Sunday, January 12, 2025

Hoi An, and some occasional sun

Da Nang, January 12, 2025--A morning and afternoon of sight-seeing, and a lunch- time lesson, where, amazingly, John actually learned a new cooking technique!

We bussed into Hoi An, a really cute, but quite touristy town, with an historic center where you even have to pay to enter ON FOOT!  Once in, there are streets of shops, but temples and antique homes, and a really attractive riverfront.  Our guide, Chung, walked us through the town explaining very well the historic value of Hoi An, a major port, even before French times when it was named Touraine.   We had the pleasure of visiting an old home, about three hundred years old, a temple which had an interesting boat lined with tea pots, and a silk factory with its own silk worms. Then we went shopping.

Ben acquired an attractive pair of pull on pants, while John invested in two custom-made cotton sports shirts.  They will all arrive tomorrow at lunch time, measured to fit.  John also bought a water buffalo belt with a very attractive simple buckle and stitched sides.

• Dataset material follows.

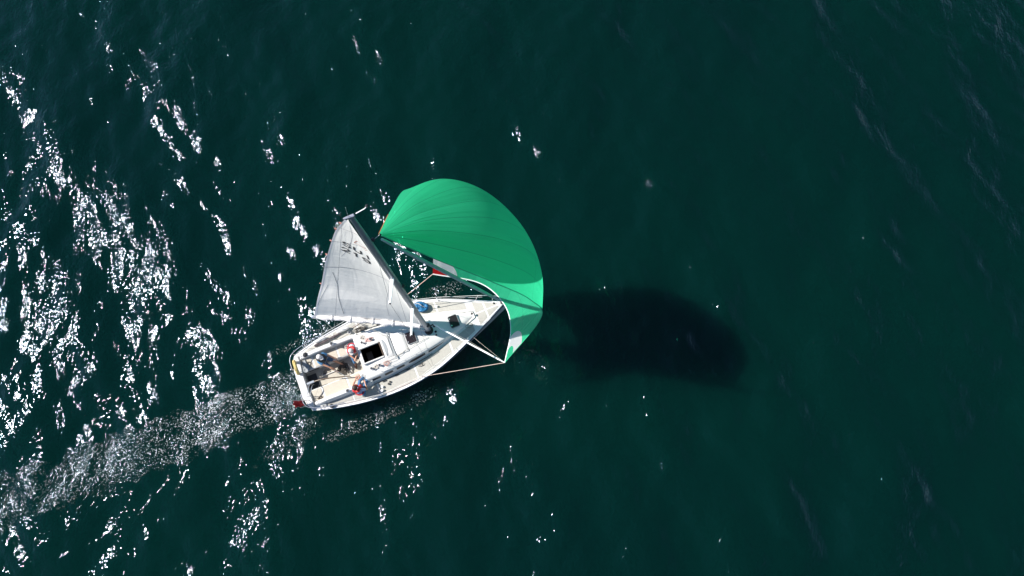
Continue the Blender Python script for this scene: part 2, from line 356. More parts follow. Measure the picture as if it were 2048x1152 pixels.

The main event, though, was the cooking class.  Taught by Miss Vy at a huge restaurant in the old town section, we learned how to make cold spring rolls--a technique John had never mastered, marinate chicken thighs in a variety of spices--omewhat different from Thai and Chinese techniques, and, then make a green mango salad.






John never used green mangoes in a salad before.  The technique is the peel the mango and then slice the somewhat hard fruit into slivers about two inchese long (5 cm) and a quarter-inch (40 mm) across.  Mixed with a variety of spices this gives a crunchy body to the salad.  That would be lost if the mango were ripe.  Miss Vy, about 30, I would think, has been teaching this technique with a fine sense of the theatrical apparently for quite some time.  


Now we are resting.  Nothing going on till about 10:30 tomorrow morning.  Books to read, waves to hear in the background for John and sand for Ben to kick around on the beach.  It's too cold to swim 68F, 20C, and the ocean currents are too strong to swim out in the South China Sea.